A Section 106 agreement (named after section 106 of the Town and Country Planning Act 1990) is a legally binding planning obligation negotiated between a local planning authority and a developer, used to mitigate the specific impacts of a development. It commonly covers affordable housing, education and healthcare contributions, and site-specific infrastructure.
How much affordable housing does a Section 106 agreement usually require?
This varies significantly by council, but many local plans set a policy target of around 20-40% affordable housing on qualifying sites (typically those above a threshold number of units), subject to viability. The exact proportion, tenure mix and delivery method are negotiated as part of the planning application.
What is a viability assessment in the context of Section 106?
A viability assessment is a financial appraisal, often produced by an independent consultant, that tests whether a scheme can support the policy-compliant level of affordable housing and other Section 106 contributions while still providing a reasonable return to the developer and landowner. Where full policy compliance is not viable, contributions may be reduced, subject to council scrutiny.
What is the difference between on-site affordable units and a financial contribution?
On-site provision means building the affordable housing as part of the scheme itself, usually transferred to a registered provider (housing association) at a discounted price. A financial contribution (commuted sum) is a cash payment in lieu of on-site provision, used by the council to fund affordable housing elsewhere. Councils generally prefer on-site provision except on very small sites.
How does Section 106 interact with the Community Infrastructure Levy (CIL)?
CIL and Section 106 are separate mechanisms that can both apply to the same development. Since CIL was introduced, the scope of Section 106 has been restricted (via 'pooling' restrictions) to avoid double-charging developers for the same type of infrastructure, with Section 106 reserved mainly for affordable housing and site-specific mitigation that CIL does not cover.
Can a Section 106 agreement be renegotiated after planning permission is granted?

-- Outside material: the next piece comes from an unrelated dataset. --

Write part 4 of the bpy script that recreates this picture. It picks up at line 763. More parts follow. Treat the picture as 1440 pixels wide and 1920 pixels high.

Yes, in certain circumstances. Developers can apply under section 106A/106BA/106BC of the Town and Country Planning Act to modify or discharge obligations, commonly where changed economic circumstances mean the original terms are no longer viable. This typically requires a fresh viability assessment and council agreement, or an appeal to the Planning Inspectorate if refused.

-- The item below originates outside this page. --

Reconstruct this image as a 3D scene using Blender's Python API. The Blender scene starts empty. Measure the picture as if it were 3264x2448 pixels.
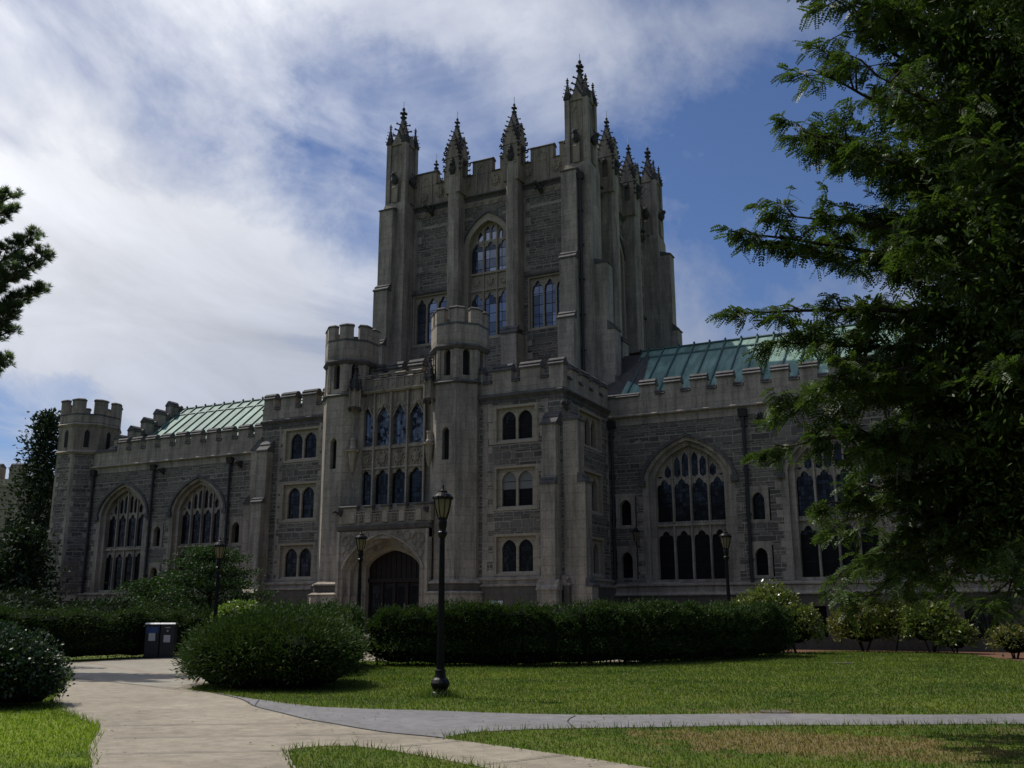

How do Section 106 costs affect land value?
Section 106 and CIL costs are deducted from the gross development value in a residual land value appraisal, directly reducing the amount a developer can afford to pay for the land while still achieving their target profit margin. Landowners and developers therefore need to factor likely S106 and CIL costs into land price negotiations before purchase.

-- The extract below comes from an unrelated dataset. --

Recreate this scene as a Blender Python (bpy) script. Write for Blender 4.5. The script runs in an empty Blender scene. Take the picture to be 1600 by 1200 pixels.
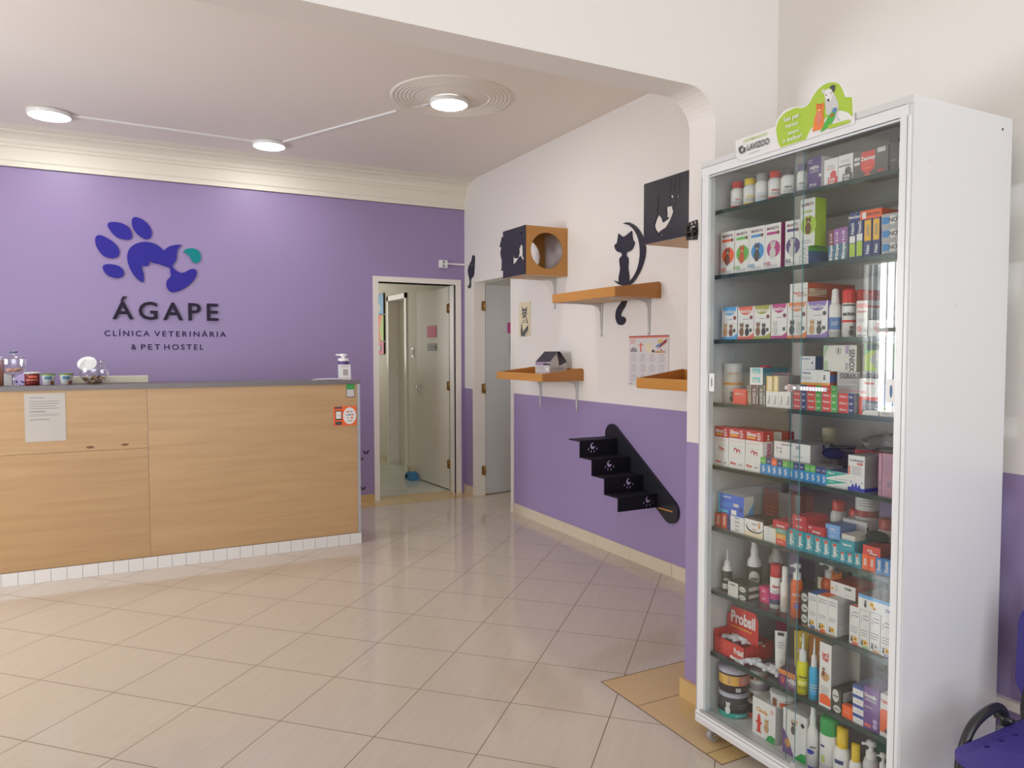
import bpy, bmesh, math, random
from mathutils import Vector, Matrix
from mathutils.geometry import tessellate_polygon
C = bpy.context.scene
COL = C.collection
random.seed(4)
PI = math.pi

# ------------------------------------------------------------------ camera
F_PX, YAW, PITCH, ROLL, EYE = 1156.473, 0.4846, 0.0436, -0.0007, 1.4233
fwd = Vector((math.sin(YAW)*math.cos(PITCH), math.cos(YAW)*math.cos(PITCH), -math.sin(PITCH)))
rgt = Vector((math.cos(YAW), -math.sin(YAW), 0)); up = rgt.cross(fwd)
r2 = math.cos(ROLL)*rgt + math.sin(ROLL)*up; u2 = -math.sin(ROLL)*rgt + math.cos(ROLL)*up
cd = bpy.data.cameras.new('camera'); cam = bpy.data.objects.new('camera', cd); COL.objects.link(cam)
cam.matrix_world = Matrix(((r2.x, u2.x, -fwd.x, 0), (r2.y, u2.y, -fwd.y, 0), (r2.z, u2.z, -fwd.z, EYE), (0, 0, 0, 1)))
cd.sensor_width = 36; cd.lens = 36*F_PX/1600; cd.clip_start = 0.05
C.camera = cam

# ------------------------------------------------------------------ world, daylight and added fill lights
w = bpy.data.worlds.new('world'); C.world = w; w.use_nodes = True
bg = w.node_tree.nodes['Background']; bg.inputs[0].default_value = (0.80, 0.90, 1.0, 1); bg.inputs[1].default_value = 1.0
def area(name, loc, direction, sx, sy, power, col):
    l = bpy.data.lights.new(name, 'AREA'); l.shape = 'RECTANGLE'; l.size = sx; l.size_y = sy; l.energy = power; l.color = col
    o = bpy.data.objects.new(name, l); COL.objects.link(o); o.location = loc
    o.rotation_euler = Vector(direction).to_track_quat('-Z', 'Z').to_euler()
    return o
area('daylight_shopfront', (-0.3, -2.9, 1.75), (0, 1, 0.08), 4.8, 3.1, 112, (0.95, 0.97, 1.0))
area('daylight_left_window', (-3.12, 4.2, 1.56), (1, 0, 0), 1.8, 1.57, 170, (0.92, 0.96, 1.0))
area('fill_back_room', (4.4, 6.2, 1.7), (-1, 0, 0), 1.0, 1.2, 4.5, (1, 0.98, 0.95))  # added fill to brighten the closed side room, which has no window
area('fill_corridor', (2.2, 10.3, 1.8), (0, -1, 0), 0.8, 1.2, 11, (1.0, 0.98, 0.92))  # added fill at the unseen corridor end
LAMP = 45.0

# ------------------------------------------------------------------ exposure
vs = C.view_settings
C.display_settings.display_device = 'sRGB'
vs.view_transform = 'Standard'; vs.look = 'None'; vs.gamma = 1; vs.exposure = 0.0; vs.use_curve_mapping = False
C.cycles.transparent_max_bounces = 32
C.cycles.max_bounces = 10
C.cycles.diffuse_bounces = 6
C.cycles.sample_clamp_indirect = 8
C.cycles.caustics_reflective = False; C.cycles.caustics_refractive = False

# ------------------------------------------------------------------ materials
def lin(c):
    if isinstance(c, str):
        c = [int(c[i:i+2], 16)/255 for i in (0, 2, 4)]
        c = [x/12.92 if x <= 0.04045 else ((x+0.055)/1.055)**2.4 for x in c]
    return tuple(c)+(1,)
MATS = {}
def mat(name, col, rough=0.5, metal=0.0, emit=None, spec=0.5, coat=0.0):
    if name in MATS: return MATS[name]
    m = bpy.data.materials.new(name); m.use_nodes = True
    b = m.node_tree.nodes['Principled BSDF']
    b.inputs['Base Color'].default_value = lin(col); b.inputs['Roughness'].default_value = rough
    b.inputs['Metallic'].default_value = metal; b.inputs['Specular IOR Level'].default_value = spec
    b.inputs['Coat Weight'].default_value = coat
    if emit:
        b.inputs['Emission Color'].default_value = lin(emit[0]); b.inputs['Emission Strength'].default_value = emit[1]
    MATS[name] = m
    return m
def nodes(m): return m.node_tree.nodes, m.node_tree.links
def noise_bump(m, scale, strength, dist=0.002):
    n, l = nodes(m); b = n['Principled BSDF']
    g = n.new('ShaderNodeNewGeometry'); t = n.new('ShaderNodeTexNoise'); t.inputs['Scale'].default_value = scale; t.inputs['Detail'].default_value = 4
    bu = n.new('ShaderNodeBump'); bu.inputs['Strength'].default_value = strength; bu.inputs['Distance'].default_value = dist
    l.new(g.outputs['Position'], t.inputs['Vector']); l.new(t.outputs['Fac'], bu.inputs['Height']); l.new(bu.outputs['Normal'], b.inputs['Normal'])
WHITE = (0.80, 0.77, 0.73); PURPLE = (0.315, 0.24, 0.44)
def dado(name, dzh=1.057):
    m = mat(name, WHITE, 0.55); n, l = nodes(m); b = n['Principled BSDF']
    g = n.new('ShaderNodeNewGeometry'); s = n.new('ShaderNodeSeparateXYZ'); gt = n.new('ShaderNodeMath'); gt.operation = 'GREATER_THAN'; gt.inputs[1].default_value = dzh
    mx = n.new('ShaderNodeMix'); mx.data_type = 'RGBA'; mx.inputs[6].default_value = PURPLE+(1,); mx.inputs[7].default_value = WHITE+(1,)
    l.new(g.outputs['Position'], s.inputs[0]); l.new(s.outputs['Z'], gt.inputs[0]); l.new(gt.outputs[0], mx.inputs[0]); l.new(mx.outputs[2], b.inputs['Base Color'])
    noise_bump(m, 60, 0.12)
    return m
M_WALL = mat('wall_white_paint', WHITE, 0.6); noise_bump(M_WALL, 60, 0.12)
M_CEIL = mat('ceiling_paint', (0.83, 0.775, 0.71), 0.7)
M_PUR = mat('purple_paint', PURPLE, 0.38); noise_bump(M_PUR, 50, 0.10)
M_DADO = dado('two_tone_wall_paint')
M_CORR = mat('corridor_white_paint', (0.72, 0.69, 0.60), 0.6)
M_DOOR = mat('door_white_enamel', (0.74, 0.70, 0.63), 0.35)
M_TRIM = mat('trim_white_enamel', (0.82, 0.78, 0.72), 0.3)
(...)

Who enforces Section 106 obligations?
The local planning authority is responsible for monitoring and enforcing Section 106 obligations, often via a dedicated planning obligations or monitoring team. Many councils charge a monitoring fee, payable by the developer, to cover the ongoing cost of checking compliance throughout the life of the development.
What happens if a developer breaches a Section 106 agreement?
A breach of a Section 106 agreement is enforceable by injunction, and the council can also refuse to discharge related planning conditions or take other planning enforcement action. In practice, most disputes are resolved through negotiation, particularly around triggers for affordable housing delivery or payment of financial contributions.
Do Section 106 affordable housing contributions apply to small sites?
Many local plans set a minimum site size or unit threshold below which affordable housing contributions are not sought, often reflecting national guidance that seeks to support smaller and self-build developers. Thresholds vary by council, so it is essential to check the specific local plan policy rather than assume a blanket exemption.